[START MATERIAL]

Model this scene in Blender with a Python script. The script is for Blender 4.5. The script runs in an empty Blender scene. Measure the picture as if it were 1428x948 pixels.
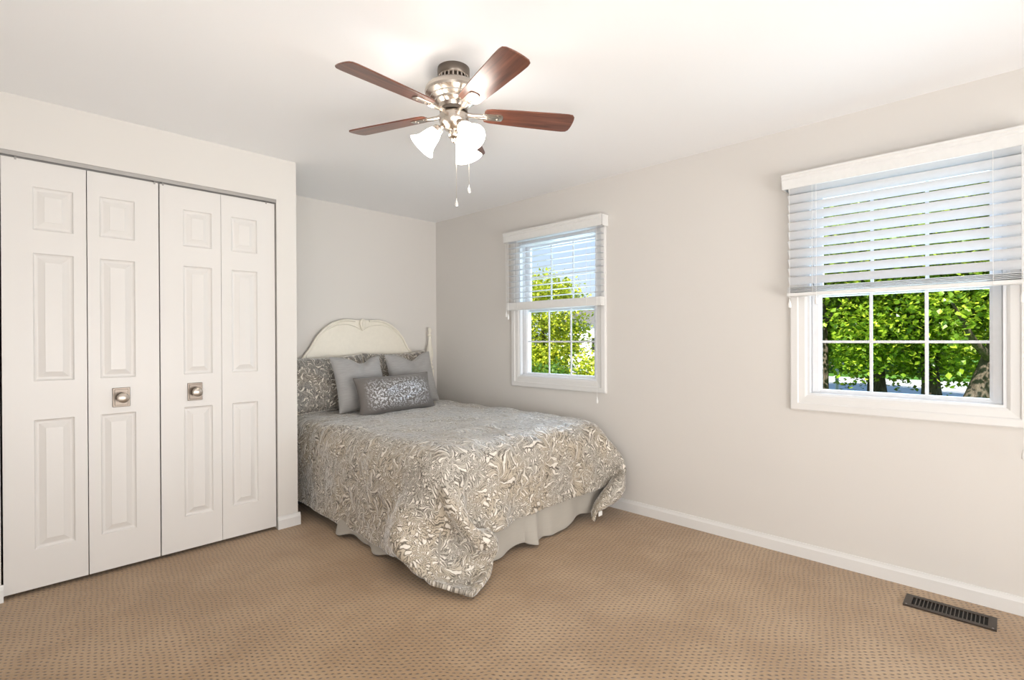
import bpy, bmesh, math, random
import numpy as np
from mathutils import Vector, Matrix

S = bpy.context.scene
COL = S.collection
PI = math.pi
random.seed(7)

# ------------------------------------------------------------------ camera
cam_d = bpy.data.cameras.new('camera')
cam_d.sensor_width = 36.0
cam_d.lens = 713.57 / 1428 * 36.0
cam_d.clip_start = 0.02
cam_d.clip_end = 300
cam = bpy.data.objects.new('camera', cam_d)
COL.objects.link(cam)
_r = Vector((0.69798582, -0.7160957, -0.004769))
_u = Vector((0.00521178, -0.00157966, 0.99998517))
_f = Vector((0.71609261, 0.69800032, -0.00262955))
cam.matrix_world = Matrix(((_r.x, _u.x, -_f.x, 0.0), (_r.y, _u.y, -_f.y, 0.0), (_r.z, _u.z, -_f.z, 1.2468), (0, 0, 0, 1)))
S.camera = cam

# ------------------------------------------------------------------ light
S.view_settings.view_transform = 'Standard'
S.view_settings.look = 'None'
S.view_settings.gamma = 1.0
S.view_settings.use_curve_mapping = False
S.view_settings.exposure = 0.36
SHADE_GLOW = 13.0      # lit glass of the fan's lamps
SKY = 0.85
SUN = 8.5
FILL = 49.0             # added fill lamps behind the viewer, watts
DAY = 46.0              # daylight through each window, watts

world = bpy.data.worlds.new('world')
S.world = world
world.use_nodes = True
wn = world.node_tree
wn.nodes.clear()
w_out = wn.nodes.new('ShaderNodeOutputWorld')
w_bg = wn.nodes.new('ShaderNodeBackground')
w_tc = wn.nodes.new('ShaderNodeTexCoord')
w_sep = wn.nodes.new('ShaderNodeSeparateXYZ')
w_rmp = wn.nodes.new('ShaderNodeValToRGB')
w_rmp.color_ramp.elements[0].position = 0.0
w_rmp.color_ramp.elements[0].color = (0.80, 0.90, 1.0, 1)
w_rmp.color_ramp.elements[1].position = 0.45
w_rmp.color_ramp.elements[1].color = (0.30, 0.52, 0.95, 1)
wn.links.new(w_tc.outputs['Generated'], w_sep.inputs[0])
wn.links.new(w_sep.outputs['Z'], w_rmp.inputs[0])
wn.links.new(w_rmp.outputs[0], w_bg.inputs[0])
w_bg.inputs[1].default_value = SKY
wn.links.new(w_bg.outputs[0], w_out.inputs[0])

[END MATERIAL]

--- YOUR GOAL ---
Take the lines from the start of the material to the line with "from mathutils import Vector, Matrix", both included, and transcribe them exactly without the pictures.

--- OUTPUT FOR THIS EXERCISE ---
Model this scene in Blender with a Python script. The script is for Blender 4.5. The script runs in an empty Blender scene. Measure the picture as if it were 1428x948 pixels.
import bpy, bmesh, math, random
import numpy as np
from mathutils import Vector, Matrix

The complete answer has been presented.